Fulton County District Attorney Fani Willis on Wednesday flatly denied that she had a relationship with a former client and other rumors spread by former President Donald Trump in a new campaign ad.
In an email to her colleagues, obtained by The Atlanta Journal-Constitution, Willis called the information in a television spot bankrolled by the Trump campaign “derogatory and false.” She urged her staff not to respond to any of the allegations.
“You may not comment in any way on the ad or any of the negativity that may be expressed against me, your colleagues, this office in the coming days, weeks or months,” Willis wrote in the email, sent early Wednesday. “We have no personal feelings against those we investigate or prosecute and we should not express any.”
A Willis spokesman declined to comment.
In the minute-long ad, titled “The Fraud Squad,” the narrator refers to Willis as “Biden’s newest lackey.” It says that Willis presided over a sharp rise of violent crimes in Atlanta and highlights her office being disqualified from investigating Lt. Gov. Burt Jones in her long-running election interference case due to a political conflict of interest.
But the most incendiary allegation is that Willis “got caught hiding a relationship with a gang member she was prosecuting.” It cites as evidence a Jan. 25, 2023, article in Rolling Stone.
But the ad gets several facts wrong. The Rolling Stone article is an interview with YSL Mondo, one of Willis’ former clients in 2019 when she worked as a defense attorney, and it doesn’t make reference to any sort of affair.
In the interview, Mondo is quoted saying that he had some “auntie-to-nephew, mother-to-son type of talks” with Willis. But the article notes that the two didn’t talk after his case was resolved.
After Willis was elected DA, her office opened a racketeering case against the rapper Young Thug and the alleged street gang Young Slime Life. YSL Mondo co-founded the Young Slime Life music crew with Young Thug in the early 2010s, according to Rolling Stone, and in the article commented that the Willis who defended him is not the same person who would pursue such a racketeering case.
Trump made a similar baseless relationship allegation against Willis during a Tuesday campaign rally in Windham, N.H.
“I guess they say that she was after a certain gang and she ended up having an affair with the head of the gang or a gang member,” Trump said. “And this is a person that wants to indict me.”
Since then, his comments have been amplified by several right wing activists.
The Trump campaign paid $79,000 for “The Fraud Squad” ad to run on cable news channels in metro Atlanta between Aug. 9 and 13, according to Medium Buying, which tracks political ad spending.
As I said last week, Georgia Republicans will almost certainly try to use a law passed earlier this year and signed into law by former GA Secretary of State and current GOP Gov. Brian Kemp to remove Willis from office for "misconduct" with an "independent commission" whose members are of course appointed by Kemp.
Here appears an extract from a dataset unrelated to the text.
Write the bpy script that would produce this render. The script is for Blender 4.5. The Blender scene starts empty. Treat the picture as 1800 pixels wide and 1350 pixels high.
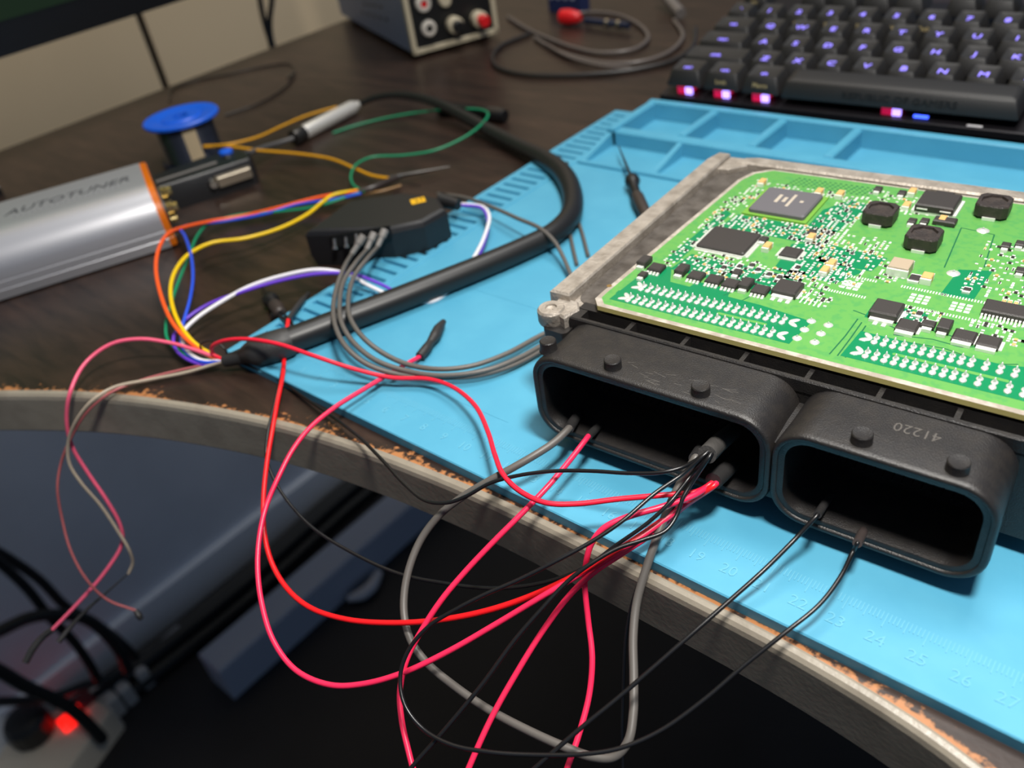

That law is currently being challenged in state court by four of Willis's fellow Georgia County DAs.
What Trump is doing with his ludicrous slime job is laying the false justification for doing just that. If the indictment includes several of the false slate of electors who are powerful members of the state Republican Party apparatus on RICO and fraud charges as I strongly suspect, then the pressure on Kemp and the commission to remove Willis will be overwhelming, hence the lawsuit filed last week.
We're most likely headed for a massive court battle to even see if Willis will be allowed to bring her case against Trump at all, delaying a possible trial for months, if not years. Willis will be attacked on all sides, and Trump is sending a message to anyone else poised to charge him: you're next.
And even if he is found guilty, Gov. Kemp will then be under pressure to pardon Trump, his lackeys, and all the state Republicans who joined in.
What I'm saying is don't expect Trump to end up in an Atlanta jail anytime soon.